"Congress Would Have Taken 100 More Years...": PM Modi Blasts Past Regimes

The Prime Minister was making his last speech in Parliament before the 2024 general election, and launched no-holds-barred attack on his rivals, specifically the Congress.

New Delhi:

A combative Prime Minister Narendra Modi ripped into the opposition Monday - taking special aim at the Congress - ahead of a general election due in less than three months, declaring the party "would have taken 100 more years" to achieve what his BJP had done in the past 10 years.

"Our goals are big and the world is seeing that. The pace at which work is progressing in India... Congress can't even imagine it. We built four crore houses for poor people... 80 lakh pukka houses. It would've taken 100 years for Congress to get this work done..." the Prime Minister said.

Responding to the Motion of Thanks on President Droupadi Murmu's speech last week, Prime Minister Modi fired a series of sharp jibes and jabs - met with cheers and thumping of desks by his MPs - at the Congress, which he held "responsible for the state of the opposition today".

"They (the Congress) failed and didn't allow other parties to perform... They have ruined Parliament, the opposition, and the country. I believe the country needs a strong opposition," he said, as he taunted his rivals for having "lost the will to fight..." "They will sit there for more time to come."

Mr Modi also took a dig at senior Congress leader Rahul Gandhi - who remains the de facto prime ministerial face of his party despite two consecutive Lok Sabha election defeats - and his "mohabbat ki dukaan" slogan. "They are trying to launch one product again and again..." he chuckled.

The Prime Minister also attacked former Prime Minister Jawaharlal Nehru, declaring the Congress had "never trusted India's potential". "Nehru said, 'In India there is no habit of working hard (like) Europeans, Americans.' This shows Nehru belittled Indians..." Mr Modi declared.

Mr Modi's attacks on the Congress are significant given the party is, nominally, the head of the INDIA bloc formed in July last year, which is supposed to unite the opposition in a bid to defeat the BJP.

The INDIA bloc, however, has struggled to overcome seat-sharing problems, with key members - like the Trinamool, the AAP, and the Samajwadi Party, challenging the Congress citing the national party's abysmal record in recent elections. In fact, Bihar Chief Minister Nitish Kumar - seen as a founding member of INDIA - last month walked out of the grouping and re-aligned with the BJP

Exuding confidence, the Prime Minister began his speech with taunts aimed at an opposition that has, by and large, failed to beat his BJP in elections over the past decade. "... can say it is clear they will sit there (gesturing to the opposition benches) for more time to come," he chuckled.

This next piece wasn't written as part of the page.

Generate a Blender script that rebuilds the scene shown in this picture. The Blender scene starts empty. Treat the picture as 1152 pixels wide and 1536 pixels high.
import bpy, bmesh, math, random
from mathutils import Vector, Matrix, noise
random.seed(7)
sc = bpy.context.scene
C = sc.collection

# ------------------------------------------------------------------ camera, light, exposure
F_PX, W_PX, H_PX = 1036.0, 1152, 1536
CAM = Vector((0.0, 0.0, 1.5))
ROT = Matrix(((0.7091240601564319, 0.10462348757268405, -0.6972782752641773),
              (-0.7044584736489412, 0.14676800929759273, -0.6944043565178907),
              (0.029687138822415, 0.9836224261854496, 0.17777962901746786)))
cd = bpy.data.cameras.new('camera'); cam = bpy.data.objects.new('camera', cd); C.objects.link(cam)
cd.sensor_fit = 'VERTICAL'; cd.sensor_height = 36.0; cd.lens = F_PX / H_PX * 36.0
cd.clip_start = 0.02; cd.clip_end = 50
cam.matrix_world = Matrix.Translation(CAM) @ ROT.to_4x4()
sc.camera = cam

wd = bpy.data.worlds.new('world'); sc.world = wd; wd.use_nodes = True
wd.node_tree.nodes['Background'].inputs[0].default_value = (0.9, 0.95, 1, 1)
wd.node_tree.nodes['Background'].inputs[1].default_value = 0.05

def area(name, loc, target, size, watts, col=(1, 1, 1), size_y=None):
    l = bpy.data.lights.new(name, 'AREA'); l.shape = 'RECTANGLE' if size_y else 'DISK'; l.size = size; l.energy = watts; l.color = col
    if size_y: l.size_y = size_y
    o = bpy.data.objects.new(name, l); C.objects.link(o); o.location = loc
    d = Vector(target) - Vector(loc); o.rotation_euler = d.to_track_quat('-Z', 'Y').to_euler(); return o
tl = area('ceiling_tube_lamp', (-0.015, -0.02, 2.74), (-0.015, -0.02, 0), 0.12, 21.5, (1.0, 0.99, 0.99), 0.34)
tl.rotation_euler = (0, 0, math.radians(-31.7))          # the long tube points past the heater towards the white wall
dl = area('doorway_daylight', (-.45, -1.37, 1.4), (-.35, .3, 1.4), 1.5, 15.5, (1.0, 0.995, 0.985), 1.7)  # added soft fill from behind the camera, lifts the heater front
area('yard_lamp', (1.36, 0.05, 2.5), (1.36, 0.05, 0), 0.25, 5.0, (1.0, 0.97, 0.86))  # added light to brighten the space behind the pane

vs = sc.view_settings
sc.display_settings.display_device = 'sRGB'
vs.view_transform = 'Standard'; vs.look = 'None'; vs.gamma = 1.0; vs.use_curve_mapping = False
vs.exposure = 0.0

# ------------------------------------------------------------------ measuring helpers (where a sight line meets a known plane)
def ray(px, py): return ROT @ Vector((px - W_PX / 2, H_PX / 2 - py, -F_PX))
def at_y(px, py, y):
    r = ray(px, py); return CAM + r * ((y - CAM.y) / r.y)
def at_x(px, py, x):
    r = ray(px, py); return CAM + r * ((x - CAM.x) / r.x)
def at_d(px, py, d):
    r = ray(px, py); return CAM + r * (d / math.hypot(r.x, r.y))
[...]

"I can see many in the opposition have lost hope... strength to even fight elections. I've heard many want to go to Rajya Sabha instead of Lok Sabha. The President's address is, in a way, based on facts and truth... and is a big proof of reality that is presented in front of people," the Prime Minister said.

"Look at the Congress' situation. (Congress chief Mallikarjun) Kharge had to move the House and (former leader) Ghulam Nabi Azad had to leave the party," he continued

The PM also exploded in anger when an opposition MP complained the President's speech did not mention minorities. "According to you women and farmers are not minorities? Till when will you keep dividing society?"